Tersane Hasbahçesi’nde inşa edilen ilk yapı, Kaptan-ı Derya Halil Paşa’nın I. Ahmed’in adına 1613 yılında yaptırdığı kasır olmuş. İlerleyen süreçte bu bölgeye yeni yapılar ve köşkler de ilave edilince, zaman içinde ortaya Tersane Sarayı çıkmış. Aynalıkavak Kasrı, III. Ahmed’in şehzadeleri için yapılan sünnet düğününe de ev sahipliği yapmış. Ne var ki, bölgedeki tersane zaman içinde iyice gelişip büyüyünce sarayı oluşturan diğer yapılar da zaman içinde yok olmaya başlamış. 1803 yılında tüm yapılar yıkılmış, geriye de yalnızca Aynalıkavak Kasrı kalmış.

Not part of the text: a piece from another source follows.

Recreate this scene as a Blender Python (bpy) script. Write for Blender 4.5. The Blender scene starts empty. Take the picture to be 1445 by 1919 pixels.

Aynalıkavak Kasrı günümüzdeki formuna III. Selim’in hükümdarlığı sırasında kavuşmuş olsa da Sultan Abdülmecid döneminde kapsamlı bir onarım çalışmasından geçirilmiş. Kasrın yönetimi 1975 yılında Millî Saraylar’a devredilince 1984 yılında bu yapı müze-saray konseptiyle ziyaretçilerine kapılarını açmış. 18. yüzyıl Osmanlı saray mimarisinin geleneksel özelliklerini taşıyan Aynalıkavak Kasrı, günümüzde de ziyaretçiler tarafından yoğun ilgi görüyor. Müze haftanın pazartesi haricindeki tüm günlerinde 09:00 ile 18:00 saatleri arasında gezilebiliyor.